Source data:
----

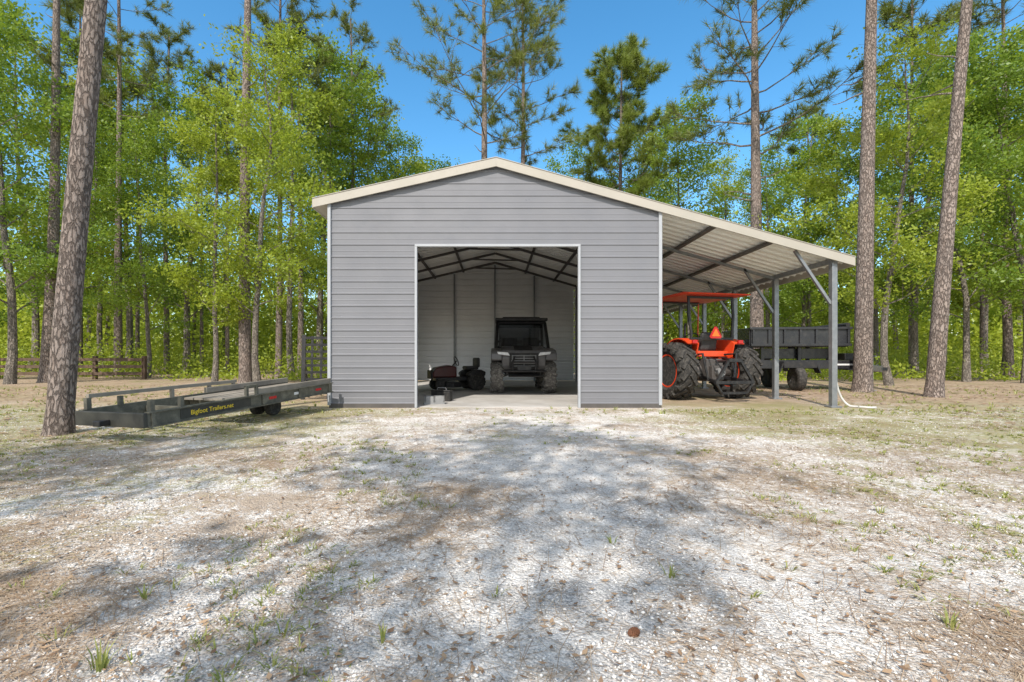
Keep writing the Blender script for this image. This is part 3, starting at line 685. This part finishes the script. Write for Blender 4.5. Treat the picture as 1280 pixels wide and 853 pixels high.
# ------------------------------------------------------------------ things inside the shed
def mower():
    t = thing('riding_mower', 'low dark red and black riding mower left of the off-road vehicle', 'mower', (-1.05, 13.1, FZ), R(112))
    for sx in (-1, 1):
        wheel(t, (sx * .40, -.42, .25), .25, .2, .12, M['tyre'], M['black'], 18, .01)
        wheel(t, (sx * .34, .58, .17), .17, .13, .08, M['tyre'], M['black'])
        MB().prism([(-.68, .52), (-.54, .58), (-.32, .58), (-.16, .48), (-.16, .40), (-.66, .40)], 'x', *sorted((sx * .23, sx * .50))).build('fender', M['blackplastic'], t, bevel=.03)
    MB().prism([(.1, .36), (.1, .66), (.3, .71), (.68, .64), (.80, .52), (.80, .36)], 'x', -.23, .23).build('hood', M['red'], t, bevel=.04)
    MB().box((0, .0, .32), (.36, 1.4, .1)).build('chassis', M['black'], t, bevel=.01)
    MB().box((0, .82, .45), (.46, .06, .24)).build('grille', M['blackplastic'], t, bevel=.02)
    MB().prism([(-.5, .05), (-.60, .3), (-.5, .5), (.5, .5), (.60, .3), (.5, .05)], 'z', .1, .24).build('mowing_deck', M['black'], t, bevel=.02)
    b = MB(); b.box((0, -.38, .63), (.42, .38, .1)); b.box((0, -.56, .78), (.42, .1, .28)); b.build('seat', M['seat'], t, bevel=.04)
    b = MB(); b.tube([(.16 * math.cos(a), .05 + .05 * math.sin(a), .82 + .13 * math.sin(a)) for a in [k * math.pi / 8 for k in range(17)]], .014, 6); b.tube([(0, .2, .64), (0, .05, .82)], .02, 6); b.build('steering_wheel', M['black'], t, True)
mower()
b = MB(); b.prism([(-.2, -.1), (.2, -.1), (.2, .1), (-.2, .1)], 'z', 0, .04); b.box((-.18, 0, .1), (.04, .2, .12)); b.box((.18, 0, .1), (.04, .2, .12)); b.box((0, 0, .1), (.04, .2, .12)); b.box((0, -.085, .1), (.4, .03, .12)); b.box((0, .085, .1), (.4, .03, .12))
o = b.build('concrete_block', M['grey']); o.location = (-1.20, 9.1, FZ - .003); o.rotation_euler.z = R(8); tag(o, 'grey hollow block lying just inside the left door edge', 'block')
t = thing('tool_box', 'black tool box on the floor behind the hollow block', 'tool box', (-1.12, 9.7, FZ), R(-12))
b = MB(); b.box((0, 0, .10), (.42, .2, .2)); b.build('body', M['blackplastic'], t, bevel=.012)
b = MB(); b.box((0, 0, .218), (.43, .21, .035)); b.build('lid', M['black'], t, bevel=.01)
b = MB(); b.tube([(-.1, 0, .236), (-.09, 0, .28), (.09, 0, .28), (.1, 0, .236)], .01, 6); b.build('handle', M['grey'], t, True)
pts = []
for a in np.linspace(0, 1, 26):
    X = 6.46 + .55 * a; Yh = 8.62 - .22 * a + .1 * math.sin(a * 6); z = .55 * max(0, 1 - a * 2.2) ** 1.5 + .02
    pts.append((X, Yh, z))
o = MB().tube(pts, .02, 8).build('hose', M['hose'], None, True); tag(o, 'short pale hose trailing over the ground from the front lean-to post', 'hose')
Yc = CH * F / (795 - HY)
t = thing('pine_cone', 'small brown dried cone lying alone on the gravel in the foreground', 'pine cone', (gx(792, Yc), Yc, gh(gx(792, Yc), Yc)), .6); t.scale = (.5, .5, .5)
b = MB()
for k in range(60):
    f = k / 59; a = k * 2.4; r = .03 * math.sin(math.pi * (.12 + .8 * f)); x = -.04 + .08 * f
    c = Vector((x, math.cos(a) * r * .6, .022 + math.sin(a) * r * .6)); d = Vector((.35, math.cos(a), math.sin(a))).normalized()
    b.bar(c, c + d * .016, .013, .004, Vector((1, 0, 0)))
b.build('scales', M['cone'], t)
MB().tube([(-.042, 0, .022), (0, 0, .024), (.04, 0, .022)], [.008, .016, .006], 8).build('core', M['cone'], t)

t = thing('wooden_fence', 'dark wooden post and rail fence at the edge of the left woods', 'fence', (-14, 19.5, 0))
fx = [(-25.5 + 2.1 * k) for k in range(6)]
for k, xx in enumerate(fx):
    MB().box((xx + 14, 0, .5), (.14, .14, 1.0)).build('post', M['fencewood'], t, bevel=.01)
for k in range(5):
    for zz in (.25, .55, .85): MB().box(((fx[k] + fx[k + 1]) / 2 + 14, -.09, zz), (2.08, .035, .13)).build('rail', M['fencewood'], t)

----

Aim:
Skip every picture and transcribe the data above exactly.

Result of the exercise:
Keep writing the Blender script for this image. This is part 3, starting at line 685. This part finishes the script. Write for Blender 4.5. Treat the picture as 1280 pixels wide and 853 pixels high.
# ------------------------------------------------------------------ things inside the shed
def mower():
    t = thing('riding_mower', 'low dark red and black riding mower left of the off-road vehicle', 'mower', (-1.05, 13.1, FZ), R(112))
    for sx in (-1, 1):
        wheel(t, (sx * .40, -.42, .25), .25, .2, .12, M['tyre'], M['black'], 18, .01)
        wheel(t, (sx * .34, .58, .17), .17, .13, .08, M['tyre'], M['black'])
        MB().prism([(-.68, .52), (-.54, .58), (-.32, .58), (-.16, .48), (-.16, .40), (-.66, .40)], 'x', *sorted((sx * .23, sx * .50))).build('fender', M['blackplastic'], t, bevel=.03)
    MB().prism([(.1, .36), (.1, .66), (.3, .71), (.68, .64), (.80, .52), (.80, .36)], 'x', -.23, .23).build('hood', M['red'], t, bevel=.04)
    MB().box((0, .0, .32), (.36, 1.4, .1)).build('chassis', M['black'], t, bevel=.01)
    MB().box((0, .82, .45), (.46, .06, .24)).build('grille', M['blackplastic'], t, bevel=.02)
    MB().prism([(-.5, .05), (-.60, .3), (-.5, .5), (.5, .5), (.60, .3), (.5, .05)], 'z', .1, .24).build('mowing_deck', M['black'], t, bevel=.02)
    b = MB(); b.box((0, -.38, .63), (.42, .38, .1)); b.box((0, -.56, .78), (.42, .1, .28)); b.build('seat', M['seat'], t, bevel=.04)
    b = MB(); b.tube([(.16 * math.cos(a), .05 + .05 * math.sin(a), .82 + .13 * math.sin(a)) for a in [k * math.pi / 8 for k in range(17)]], .014, 6); b.tube([(0, .2, .64), (0, .05, .82)], .02, 6); b.build('steering_wheel', M['black'], t, True)
mower()
b = MB(); b.prism([(-.2, -.1), (.2, -.1), (.2, .1), (-.2, .1)], 'z', 0, .04); b.box((-.18, 0, .1), (.04, .2, .12)); b.box((.18, 0, .1), (.04, .2, .12)); b.box((0, 0, .1), (.04, .2, .12)); b.box((0, -.085, .1), (.4, .03, .12)); b.box((0, .085, .1), (.4, .03, .12))
o = b.build('concrete_block', M['grey']); o.location = (-1.20, 9.1, FZ - .003); o.rotation_euler.z = R(8); tag(o, 'grey hollow block lying just inside the left door edge', 'block')
t = thing('tool_box', 'black tool box on the floor behind the hollow block', 'tool box', (-1.12, 9.7, FZ), R(-12))
b = MB(); b.box((0, 0, .10), (.42, .2, .2)); b.build('body', M['blackplastic'], t, bevel=.012)
b = MB(); b.box((0, 0, .218), (.43, .21, .035)); b.build('lid', M['black'], t, bevel=.01)
b = MB(); b.tube([(-.1, 0, .236), (-.09, 0, .28), (.09, 0, .28), (.1, 0, .236)], .01, 6); b.build('handle', M['grey'], t, True)
pts = []
for a in np.linspace(0, 1, 26):
    X = 6.46 + .55 * a; Yh = 8.62 - .22 * a + .1 * math.sin(a * 6); z = .55 * max(0, 1 - a * 2.2) ** 1.5 + .02
    pts.append((X, Yh, z))
o = MB().tube(pts, .02, 8).build('hose', M['hose'], None, True); tag(o, 'short pale hose trailing over the ground from the front lean-to post', 'hose')
Yc = CH * F / (795 - HY)
t = thing('pine_cone', 'small brown dried cone lying alone on the gravel in the foreground', 'pine cone', (gx(792, Yc), Yc, gh(gx(792, Yc), Yc)), .6); t.scale = (.5, .5, .5)
b = MB()
for k in range(60):
    f = k / 59; a = k * 2.4; r = .03 * math.sin(math.pi * (.12 + .8 * f)); x = -.04 + .08 * f
    c = Vector((x, math.cos(a) * r * .6, .022 + math.sin(a) * r * .6)); d = Vector((.35, math.cos(a), math.sin(a))).normalized()
    b.bar(c, c + d * .016, .013, .004, Vector((1, 0, 0)))
b.build('scales', M['cone'], t)
MB().tube([(-.042, 0, .022), (0, 0, .024), (.04, 0, .022)], [.008, .016, .006], 8).build('core', M['cone'], t)

t = thing('wooden_fence', 'dark wooden post and rail fence at the edge of the left woods', 'fence', (-14, 19.5, 0))
fx = [(-25.5 + 2.1 * k) for k in range(6)]
for k, xx in enumerate(fx):
    MB().box((xx + 14, 0, .5), (.14, .14, 1.0)).build('post', M['fencewood'], t, bevel=.01)
for k in range(5):
    for zz in (.25, .55, .85): MB().box(((fx[k] + fx[k + 1]) / 2 + 14, -.09, zz), (2.08, .035, .13)).build('rail', M['fencewood'], t)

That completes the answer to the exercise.